Understanding the Old Testament

The Northern Campaign

(All quotations are from the New American Standard Bible translation)

Like the kings in southern Canaan, the kings in the north banded together to try to stop the Israelites. These included, among others, the kings of Hazor, Madon, Shimron, and Achshaph. (Joshua 11:1-2) A vast army was assembled, made even more formidable by the presence of horses and chariots—military technology which the Israelites lacked. (Joshua 11:3-4)

Once again the Lord gave Joshua assurance of victory, but this time He gave Joshua further instructions: after the battle he was to burn the chariots and hamstring the horses—making them useless for war, and probably anything else. (Joshua 11:6)

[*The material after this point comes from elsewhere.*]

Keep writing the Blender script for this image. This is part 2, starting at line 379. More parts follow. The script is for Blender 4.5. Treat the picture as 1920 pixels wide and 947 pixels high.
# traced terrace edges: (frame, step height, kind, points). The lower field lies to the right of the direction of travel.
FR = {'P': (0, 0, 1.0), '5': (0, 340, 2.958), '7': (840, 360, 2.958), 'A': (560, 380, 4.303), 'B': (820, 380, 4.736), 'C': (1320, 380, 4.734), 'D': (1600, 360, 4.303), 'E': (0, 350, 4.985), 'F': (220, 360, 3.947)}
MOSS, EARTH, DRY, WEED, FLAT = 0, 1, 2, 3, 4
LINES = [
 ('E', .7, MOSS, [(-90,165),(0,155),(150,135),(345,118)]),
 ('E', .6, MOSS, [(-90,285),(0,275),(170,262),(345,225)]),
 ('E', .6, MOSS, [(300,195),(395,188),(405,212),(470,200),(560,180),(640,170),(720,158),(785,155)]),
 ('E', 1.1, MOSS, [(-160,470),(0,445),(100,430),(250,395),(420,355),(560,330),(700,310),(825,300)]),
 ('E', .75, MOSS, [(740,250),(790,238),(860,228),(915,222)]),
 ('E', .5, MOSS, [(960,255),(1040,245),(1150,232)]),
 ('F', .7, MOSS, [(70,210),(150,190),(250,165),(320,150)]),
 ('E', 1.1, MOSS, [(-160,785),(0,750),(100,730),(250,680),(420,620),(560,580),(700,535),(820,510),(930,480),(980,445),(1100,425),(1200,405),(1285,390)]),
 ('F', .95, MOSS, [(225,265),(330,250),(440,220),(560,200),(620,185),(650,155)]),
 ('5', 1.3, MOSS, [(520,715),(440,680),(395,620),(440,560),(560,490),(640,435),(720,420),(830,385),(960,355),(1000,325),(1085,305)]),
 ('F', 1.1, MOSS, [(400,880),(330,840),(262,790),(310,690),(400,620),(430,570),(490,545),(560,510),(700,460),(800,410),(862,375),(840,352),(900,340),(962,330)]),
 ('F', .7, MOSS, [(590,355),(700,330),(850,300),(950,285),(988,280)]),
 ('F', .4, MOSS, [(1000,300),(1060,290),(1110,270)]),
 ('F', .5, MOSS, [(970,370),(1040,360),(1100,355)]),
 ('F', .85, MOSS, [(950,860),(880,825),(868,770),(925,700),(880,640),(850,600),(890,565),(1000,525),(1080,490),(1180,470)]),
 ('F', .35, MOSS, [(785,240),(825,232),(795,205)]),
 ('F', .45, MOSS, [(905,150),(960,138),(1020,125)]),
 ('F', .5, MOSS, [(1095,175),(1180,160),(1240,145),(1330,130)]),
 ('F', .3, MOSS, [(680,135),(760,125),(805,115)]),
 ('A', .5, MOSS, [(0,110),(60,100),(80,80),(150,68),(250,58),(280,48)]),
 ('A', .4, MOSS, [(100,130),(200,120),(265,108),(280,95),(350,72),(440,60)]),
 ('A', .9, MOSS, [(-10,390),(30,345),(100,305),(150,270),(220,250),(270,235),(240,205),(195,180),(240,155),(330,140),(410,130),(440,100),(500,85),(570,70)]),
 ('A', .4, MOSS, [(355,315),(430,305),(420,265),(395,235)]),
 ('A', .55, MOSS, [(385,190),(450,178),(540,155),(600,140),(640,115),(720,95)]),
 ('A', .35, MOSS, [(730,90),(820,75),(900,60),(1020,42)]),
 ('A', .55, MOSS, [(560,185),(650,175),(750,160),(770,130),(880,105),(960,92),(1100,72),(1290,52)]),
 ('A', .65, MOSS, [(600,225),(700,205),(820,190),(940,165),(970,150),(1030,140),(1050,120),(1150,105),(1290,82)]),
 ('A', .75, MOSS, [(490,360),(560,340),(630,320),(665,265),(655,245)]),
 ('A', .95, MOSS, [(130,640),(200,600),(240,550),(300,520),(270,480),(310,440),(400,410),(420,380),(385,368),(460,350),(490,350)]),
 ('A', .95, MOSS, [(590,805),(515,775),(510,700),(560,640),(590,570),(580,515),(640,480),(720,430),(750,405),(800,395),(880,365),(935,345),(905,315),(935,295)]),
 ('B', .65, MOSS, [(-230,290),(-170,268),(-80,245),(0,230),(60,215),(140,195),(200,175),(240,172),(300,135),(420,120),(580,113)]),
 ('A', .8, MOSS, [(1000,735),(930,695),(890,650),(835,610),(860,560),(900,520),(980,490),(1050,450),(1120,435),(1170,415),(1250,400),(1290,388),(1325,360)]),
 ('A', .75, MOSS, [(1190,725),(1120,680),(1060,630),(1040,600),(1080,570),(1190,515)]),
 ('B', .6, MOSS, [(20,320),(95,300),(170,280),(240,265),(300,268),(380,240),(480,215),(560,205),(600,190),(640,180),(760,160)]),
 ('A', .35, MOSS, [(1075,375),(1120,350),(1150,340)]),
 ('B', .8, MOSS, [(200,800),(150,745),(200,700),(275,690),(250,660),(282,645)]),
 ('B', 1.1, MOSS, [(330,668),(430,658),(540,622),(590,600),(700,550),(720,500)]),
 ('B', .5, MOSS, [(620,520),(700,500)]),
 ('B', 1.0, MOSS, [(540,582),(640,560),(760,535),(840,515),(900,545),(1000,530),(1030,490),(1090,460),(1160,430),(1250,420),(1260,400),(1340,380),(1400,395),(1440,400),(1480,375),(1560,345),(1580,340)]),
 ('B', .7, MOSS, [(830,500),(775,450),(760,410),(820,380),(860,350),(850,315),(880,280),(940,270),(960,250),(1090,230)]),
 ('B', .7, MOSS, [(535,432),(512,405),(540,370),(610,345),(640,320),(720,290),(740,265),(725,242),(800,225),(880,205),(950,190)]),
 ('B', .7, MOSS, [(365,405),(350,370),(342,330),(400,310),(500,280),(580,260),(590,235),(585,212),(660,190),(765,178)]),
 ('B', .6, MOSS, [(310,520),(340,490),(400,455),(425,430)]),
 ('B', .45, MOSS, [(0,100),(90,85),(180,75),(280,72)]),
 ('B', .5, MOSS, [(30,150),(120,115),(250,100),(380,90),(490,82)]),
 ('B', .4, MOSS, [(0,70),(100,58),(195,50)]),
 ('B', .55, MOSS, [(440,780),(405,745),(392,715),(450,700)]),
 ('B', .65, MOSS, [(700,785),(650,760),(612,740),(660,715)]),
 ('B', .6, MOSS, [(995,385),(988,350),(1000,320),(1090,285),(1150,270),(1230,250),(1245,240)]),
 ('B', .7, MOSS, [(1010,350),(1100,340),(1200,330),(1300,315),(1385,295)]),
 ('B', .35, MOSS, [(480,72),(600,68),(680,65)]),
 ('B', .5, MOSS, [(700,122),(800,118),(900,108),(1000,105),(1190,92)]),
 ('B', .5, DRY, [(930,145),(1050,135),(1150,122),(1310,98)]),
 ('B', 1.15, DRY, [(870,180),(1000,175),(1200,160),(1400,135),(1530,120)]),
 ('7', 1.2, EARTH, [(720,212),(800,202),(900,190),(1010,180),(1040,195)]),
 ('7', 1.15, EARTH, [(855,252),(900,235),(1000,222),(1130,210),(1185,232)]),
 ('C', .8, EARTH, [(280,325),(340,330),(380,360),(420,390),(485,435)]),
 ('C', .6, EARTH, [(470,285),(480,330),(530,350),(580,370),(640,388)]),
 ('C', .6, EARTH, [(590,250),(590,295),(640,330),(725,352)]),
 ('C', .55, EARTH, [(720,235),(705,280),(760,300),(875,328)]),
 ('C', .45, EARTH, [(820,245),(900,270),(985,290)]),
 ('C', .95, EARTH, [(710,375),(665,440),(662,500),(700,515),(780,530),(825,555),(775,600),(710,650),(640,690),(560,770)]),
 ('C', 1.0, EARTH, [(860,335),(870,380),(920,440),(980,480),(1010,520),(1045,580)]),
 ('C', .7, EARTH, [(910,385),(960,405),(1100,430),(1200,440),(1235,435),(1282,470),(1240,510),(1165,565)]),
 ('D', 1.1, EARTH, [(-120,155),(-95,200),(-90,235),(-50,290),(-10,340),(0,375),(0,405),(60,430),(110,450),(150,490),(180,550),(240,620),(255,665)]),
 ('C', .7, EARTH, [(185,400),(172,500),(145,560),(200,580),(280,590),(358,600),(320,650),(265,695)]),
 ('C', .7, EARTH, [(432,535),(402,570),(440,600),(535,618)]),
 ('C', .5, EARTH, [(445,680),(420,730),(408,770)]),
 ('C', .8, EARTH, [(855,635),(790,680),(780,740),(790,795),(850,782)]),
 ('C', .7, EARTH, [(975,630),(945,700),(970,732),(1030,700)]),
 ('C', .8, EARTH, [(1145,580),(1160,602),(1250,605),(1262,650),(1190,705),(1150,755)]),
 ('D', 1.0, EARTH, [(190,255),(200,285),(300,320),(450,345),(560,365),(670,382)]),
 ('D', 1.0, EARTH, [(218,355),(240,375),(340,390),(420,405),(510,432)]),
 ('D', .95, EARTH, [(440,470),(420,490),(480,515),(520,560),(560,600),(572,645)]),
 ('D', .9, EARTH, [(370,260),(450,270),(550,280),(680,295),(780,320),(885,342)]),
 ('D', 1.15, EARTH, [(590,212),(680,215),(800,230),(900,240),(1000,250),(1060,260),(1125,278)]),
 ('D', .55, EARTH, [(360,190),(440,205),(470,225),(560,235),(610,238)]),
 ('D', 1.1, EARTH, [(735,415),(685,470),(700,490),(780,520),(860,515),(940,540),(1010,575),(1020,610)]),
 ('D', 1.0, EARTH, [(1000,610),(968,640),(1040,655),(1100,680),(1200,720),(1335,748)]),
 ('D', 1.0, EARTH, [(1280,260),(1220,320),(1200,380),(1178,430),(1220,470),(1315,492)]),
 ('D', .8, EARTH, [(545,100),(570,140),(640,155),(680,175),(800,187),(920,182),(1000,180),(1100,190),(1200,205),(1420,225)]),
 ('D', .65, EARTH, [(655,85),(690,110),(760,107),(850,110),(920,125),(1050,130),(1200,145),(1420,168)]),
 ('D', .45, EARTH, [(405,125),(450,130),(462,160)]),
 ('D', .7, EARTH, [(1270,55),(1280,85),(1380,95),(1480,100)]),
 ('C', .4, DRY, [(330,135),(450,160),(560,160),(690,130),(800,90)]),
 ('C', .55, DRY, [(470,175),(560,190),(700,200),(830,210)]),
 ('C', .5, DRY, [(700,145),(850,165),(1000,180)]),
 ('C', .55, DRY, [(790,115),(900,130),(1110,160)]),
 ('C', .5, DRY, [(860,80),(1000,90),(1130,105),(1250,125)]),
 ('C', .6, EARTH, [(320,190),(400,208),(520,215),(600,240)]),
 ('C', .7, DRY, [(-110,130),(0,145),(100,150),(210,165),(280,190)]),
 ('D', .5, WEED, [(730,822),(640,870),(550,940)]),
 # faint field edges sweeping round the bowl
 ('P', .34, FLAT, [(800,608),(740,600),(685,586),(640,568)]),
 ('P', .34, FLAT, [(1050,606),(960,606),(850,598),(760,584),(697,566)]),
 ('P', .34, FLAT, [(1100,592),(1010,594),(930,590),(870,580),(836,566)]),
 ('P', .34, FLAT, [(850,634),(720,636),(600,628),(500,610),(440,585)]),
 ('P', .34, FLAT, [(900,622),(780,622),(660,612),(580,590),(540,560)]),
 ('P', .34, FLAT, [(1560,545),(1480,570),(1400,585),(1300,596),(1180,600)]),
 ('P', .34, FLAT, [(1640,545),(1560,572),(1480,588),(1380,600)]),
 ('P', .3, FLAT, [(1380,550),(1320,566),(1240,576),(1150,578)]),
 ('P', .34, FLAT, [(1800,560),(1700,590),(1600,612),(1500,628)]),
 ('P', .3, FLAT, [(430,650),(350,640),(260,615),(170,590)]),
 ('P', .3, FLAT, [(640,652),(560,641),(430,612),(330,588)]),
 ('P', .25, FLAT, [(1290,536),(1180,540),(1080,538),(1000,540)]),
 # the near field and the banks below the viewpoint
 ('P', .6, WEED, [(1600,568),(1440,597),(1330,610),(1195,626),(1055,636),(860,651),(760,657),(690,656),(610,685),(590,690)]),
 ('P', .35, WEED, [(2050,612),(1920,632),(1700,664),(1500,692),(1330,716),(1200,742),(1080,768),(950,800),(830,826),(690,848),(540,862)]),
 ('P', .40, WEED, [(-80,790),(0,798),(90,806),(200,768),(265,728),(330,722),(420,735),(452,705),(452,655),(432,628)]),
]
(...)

The northern alliance armies were camped at the “waters of Merom.” (Joshua 11:5) Merom was located northwest of the Sea of Galilee, which was then known as the Sea of Chinneroth (or Chinnereth). Joshua launched another surprise attack and destroyed his enemies. (Joshua 11:7) Those soldiers who didn’t flee were killed. (Joshua 11:8) Joshua then easily captured the cities that remained, which were virtually defenseless, killing the inhabitants and taking their possessions as booty. (Joshua 11:10-14) However, he burned the city of Hazor, which had been the leader of the other cities. (Joshua 11:10)

Thus, Joshua completed the conquest of Canaan, except for some isolated pockets of resistance, which are listed in Joshua 17:11-12 and Judges 1:27-34.

So after five years, “the land had rest from war.” (Joshua 11:23)

We know that the Israelites had been fighting for about five years because of Joshua 14:6-10, which says that Caleb was forty years old when Moses sent him and eleven other Israelites to spy out the land of Canaan. Caleb was eighty-five at the end of these wars. (Joshua 14:10) Since the Israelites spent forty years in the wilderness, the wars against the Amorites and the Canaanites took about five years.

Question to ponder or discuss: The Wycliffe Bible Commentary points out that the Canaanite horses and chariots would have been useless to the Israelites without a professional army trained to use them, which the Israelites did not then possess. What other reason(s) might God have had in mind for requiring the Israelites to destroy the chariots and maim the horses?